The thorn caught in his beard.

A tremor shifts across my body
as I start to tell the secret
too scared to breathe.
Your eyes unblinking,
hover above me.
As you come closer,
for a kiss,
I can’t feel the soft wind
of your breath on my lips.

You wait and wait.

You press yourself
hard against me,
a ghost.

--Allison Creighton

(published in Winter Harvest: Jewish Writing in St. Louis, and in Drawing Down the Moon)

Saturday, October 10, 2015

Jeff Friedman Featured Reader at Tavern of Fine Arts on Monday, October 26


Jeff Friedman will be a featured reader at Tavern of Fine Arts on Monday, October 26.

Also featured will be Howard Schwartz, and Allison Creighton.

Doors open at 7:30 p.m.; admission is FREE.

Advance sign-up for the open-mic following the featured readers is encouraged. Click here to sign-up via e-mail.

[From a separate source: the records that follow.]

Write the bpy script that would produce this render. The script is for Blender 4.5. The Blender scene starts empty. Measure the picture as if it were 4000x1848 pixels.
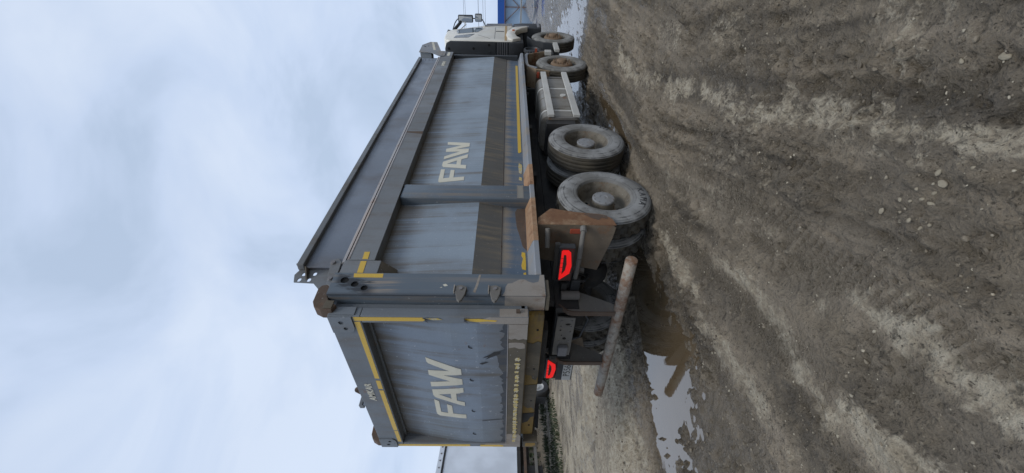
import bpy, bmesh, math, random
import numpy as np
from mathutils import Matrix, Vector
R_ = math.radians
random.seed(7)
rng = np.random.default_rng(11)
sc = bpy.context.scene
COL = sc.collection

# ------------------------------------------------------------------ camera, sky, sun, exposure
cam = bpy.data.cameras.new('camera'); camo = bpy.data.objects.new('camera', cam); COL.objects.link(camo)
cam.sensor_fit = 'HORIZONTAL'; cam.sensor_width = 36.0; cam.lens = 36.0 * 1582.0 / 4000.0
cam.clip_start = 0.05; cam.clip_end = 3000
# the photograph was taken upright and is shown lying on its side: the camera is rolled by 90 degrees
AX = ((0.77036406, 0.01772267, -0.63735792), (0.63749522, -0.00292206, 0.77044877), (0.01179201, -0.99983867, -0.01354916))
m = Matrix.Identity(4)
for r in range(3):
    m[r][0] = AX[r][1]; m[r][1] = AX[r][0]; m[r][2] = -AX[r][2]
m[0][3], m[1][3], m[2][3] = 3.7786, -2.2549, 1.6515
camo.matrix_world = m
sc.camera = camo

SUN_EL, SUN_AZ = R_(58), R_(125)
w = bpy.data.worlds.new('World'); sc.world = w; w.use_nodes = True
nt = w.node_tree; nt.nodes.clear()
def wn(t, **k):
    n = nt.nodes.new(t)
    for a, v in k.items(): setattr(n, a, v)
    return n
out = wn('ShaderNodeOutputWorld'); bg = wn('ShaderNodeBackground'); bg.inputs['Strength'].default_value = 0.1
sky = wn('ShaderNodeTexSky', sky_type='NISHITA', sun_disc=False); sky.sun_elevation = SUN_EL; sky.sun_rotation = SUN_AZ
sky.air_density = 1.0; sky.dust_density = 2.0
tc = wn('ShaderNodeTexCoord'); mp = wn('ShaderNodeMapping'); mp.inputs['Scale'].default_value = (1.0, 1.0, 1.9)
mp.inputs['Rotation'].default_value = (0.25, 0.2, 0.6)
nz = wn('ShaderNodeTexNoise'); nz.inputs['Scale'].default_value = 2.6; nz.inputs['Detail'].default_value = 5.0; nz.inputs['Roughness'].default_value = 0.5
nz.inputs['Distortion'].default_value = 0.5
nz2 = wn('ShaderNodeTexNoise'); nz2.inputs['Scale'].default_value = 1.0; nz2.inputs['Detail'].default_value = 3.0
rp = wn('ShaderNodeValToRGB'); rp.color_ramp.elements[0].position = 0.36; rp.color_ramp.elements[1].position = 0.64
rp.color_ramp.elements[0].color = (5.3, 6.5, 8.4, 1); rp.color_ramp.elements[1].color = (7.5, 8.55, 10.3, 1)
e = rp.color_ramp.elements.new(0.47); e.color = (6.4, 7.6, 9.7, 1)
rp2 = wn('ShaderNodeValToRGB'); rp2.color_ramp.elements[0].position = 0.35; rp2.color_ramp.elements[0].color = (0.86,)*3+(1,)
rp2.color_ramp.elements[1].position = 0.75; rp2.color_ramp.elements[1].color = (0.97,)*3+(1,)
mx = wn('ShaderNodeMix', data_type='RGBA')
L = nt.links.new
L(tc.outputs['Generated'], mp.inputs[0]); L(mp.outputs[0], nz.inputs['Vector']); L(mp.outputs[0], nz2.inputs['Vector'])
L(nz.outputs['Fac'], rp.inputs[0]); L(nz2.outputs['Fac'], rp2.inputs[0])
L(rp2.outputs[0], mx.inputs[0]); L(sky.outputs[0], mx.inputs[6]); L(rp.outputs[0], mx.inputs[7])
L(mx.outputs[2], bg.inputs['Color']); L(bg.outputs[0], out.inputs[0])

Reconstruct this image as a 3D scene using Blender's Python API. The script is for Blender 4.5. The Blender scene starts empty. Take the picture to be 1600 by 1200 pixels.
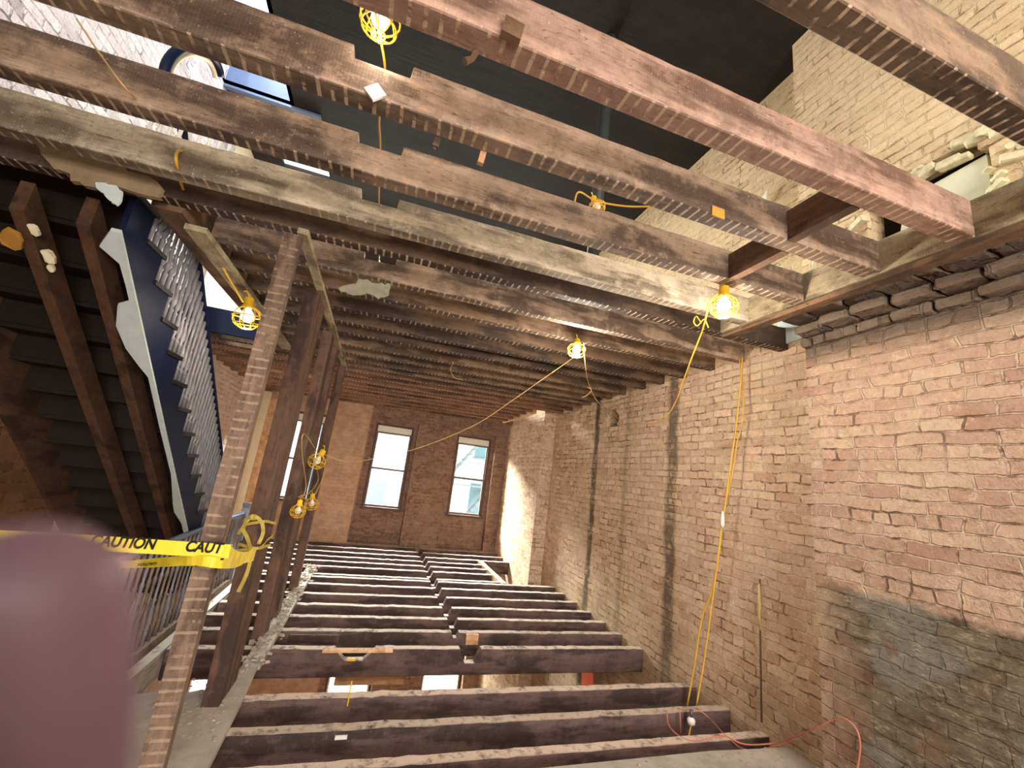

Jeff Friedman has published six poetry collections, five with Carnegie Mellon University Press, including Pretenders (2014), Working in Flour (2011) and Black Threads (2008). His poems, mini stories and translations have appeared in American Poetry Review, Poetry, New England Review, The Antioch Review, Poetry International, Hotel Amerika, Flash Fiction Funny, Missouri Review, Agni Online, The New Bloomsbury Anthology of Contemporary Jewish Poets, Journal of Compressed Creative Arts, Smokelong Quarterly, Boulevard, Natural Bridge, The Vestal Review, and The New Republic and many other literary magazines. He has won numerous awards, including a National Endowment for the Arts Literature Translation Fellowship, the Milton Dorfman Poetry Prize, The Missouri Review Editor’s Prize, and two individual artist grants from the New Hampshire State Arts Council. Dzvinia Orlowsky’s and his translation of Memorials by Polish poet Mieczslaw Jastrun was published by Lavender Ink/Dialogos in August 2014.
Bear Fight

When Liza fell in with the bear, I was more than disappointed as I had been in love with her since childhood. “What’s he got that I don’t?” I asked as we walked past the diner together. “He’s a bear.” She let go of my hand. “He gets a little jealous when I’m out with my friends.” “Why do you want to be with a bear anyway?” Two teenagers pushed past us with their skateboards. Balloon floated above Main Street, announcing a sale at the furniture shop. “Why do you want to be with me?” she asked. We parted ways when the light changed, but later I went to her home dressed as a bear. She opened the door. “Come in,” she said, putting her arms around me. “You don’t smell like a bear,” she said, Then in walked the bear, with a fierce look on his face. He growled and so did I. He cuffed me, so I cuffed him back. Then we grappled with each other, bear hugging until Liza stepped in between us and held out her hands. “I’m sick of bears,” she said. “Get out of here.” I ripped off my bear mask. “I’m not a bear,” I said. The bear ripped off his. “I quit this game,” he said. “I’m not a bear either.” Liza removed her mask, and she wasn’t Liza. We ran away as fast as we could. I made it back to my place and locked the door, turning on the outside light, but all night I heard her huffing.